The city of Peine in Lower Saxony lies in a sandy heathland between Hanover and Braunschweig. In the “Dungelbecker Bruch” landscape conservation area on the outskirts of the town’s Dungelbeck district the inlet pipes to the wastewater pump station needed to be renewed for hydraulic and construction reasons. Due to space limitations – the entire length of pipeline runs through a landscape conservation area, parallel to a trench – it was decided to install the vitrified clay pipes by means of controlled pipe jacking.

Landscape conservation a chief argument
Controlled pipe jacking and slurry tunnelling seemed a suitable solution, as

  • other operating sewers ran parallel to the planned new route
  • the groundwater levels partially reached above ground level, and
  • the pipe route had to run beneath an enclosed marsh.

The marshland forest, an allocated landscape conservation area, made access to the planned route difficult to virtually impossible.

The location within the conservation area itself allowed only for underground installation of the supply pipes (image 1).

Installation in groundwater
The first wastewater pipeline was pressed with DN 400 vitrified clay jacking pipes in three sections of 123 m, 133 m and 39 m in length.
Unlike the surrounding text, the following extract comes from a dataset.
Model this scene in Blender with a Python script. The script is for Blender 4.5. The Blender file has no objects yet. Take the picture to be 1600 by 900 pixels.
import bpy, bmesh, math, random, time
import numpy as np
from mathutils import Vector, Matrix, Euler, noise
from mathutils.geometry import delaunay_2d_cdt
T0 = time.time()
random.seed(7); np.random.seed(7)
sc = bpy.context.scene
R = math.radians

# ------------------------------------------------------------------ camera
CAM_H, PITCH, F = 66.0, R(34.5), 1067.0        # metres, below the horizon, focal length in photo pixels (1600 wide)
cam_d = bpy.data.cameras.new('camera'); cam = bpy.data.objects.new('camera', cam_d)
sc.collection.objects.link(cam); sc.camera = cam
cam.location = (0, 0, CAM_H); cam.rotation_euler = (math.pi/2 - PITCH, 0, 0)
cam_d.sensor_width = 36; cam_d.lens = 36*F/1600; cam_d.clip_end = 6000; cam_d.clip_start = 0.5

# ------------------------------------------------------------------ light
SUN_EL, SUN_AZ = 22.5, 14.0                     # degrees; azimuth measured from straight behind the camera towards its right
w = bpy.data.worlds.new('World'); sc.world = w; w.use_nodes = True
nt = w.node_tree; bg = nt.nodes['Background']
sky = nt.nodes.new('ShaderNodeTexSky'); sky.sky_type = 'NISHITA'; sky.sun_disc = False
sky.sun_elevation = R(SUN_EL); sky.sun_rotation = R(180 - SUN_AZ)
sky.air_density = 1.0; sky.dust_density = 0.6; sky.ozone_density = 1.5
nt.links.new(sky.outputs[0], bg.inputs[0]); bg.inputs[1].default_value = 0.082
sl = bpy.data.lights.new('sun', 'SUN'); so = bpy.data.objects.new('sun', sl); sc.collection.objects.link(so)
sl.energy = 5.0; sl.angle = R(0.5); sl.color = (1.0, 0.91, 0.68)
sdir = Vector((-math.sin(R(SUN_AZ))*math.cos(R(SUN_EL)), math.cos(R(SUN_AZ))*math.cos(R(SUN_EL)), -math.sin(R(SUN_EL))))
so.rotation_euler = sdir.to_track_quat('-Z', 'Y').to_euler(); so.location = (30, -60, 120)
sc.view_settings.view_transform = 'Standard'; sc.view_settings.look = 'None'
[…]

DN 1200 vitrified clay jacking pipes for the combined sewers were pressed parallel to this pipeline (image 2). Here, the longest pipe jacking section was just under 260 m, which was easy to achieve without a blind shaft. Due to the length of the entire route, a lost intermediate jacking pit with intermediate flow and tracking pipes was installed; but as the jacking forces were so low there was no need to activate it (image 3). A second stretch was 43 m long.

As expected, the gravel/sandy soil did not pose any major problems for the pipe jacking. Pipe floors reached to a depth of around 3.60 m, the average cover size was 1.70 m. The initial excavation and reception pits were made as closed sheet pile boxes. To protect against groundwater penetration, the floor areas around the inlets and outlets were gelled (image 4).

All-round landscape conservation
In all, the construction project took 14 months to complete, of which around eight months were needed for the pipe jacking. As vitrified clay pipes are made of natural raw materials, are neutral to soil and groundwater, and environmentally friendly and recyclable, the citizens of Peine now have new supply pipes seamlessly integrated into the landscape conservation area.

Income from wastewater taxes will amortise the total costs of approx. €1.8 m. Based on the 80 year amortisation period, the financing was justifiable.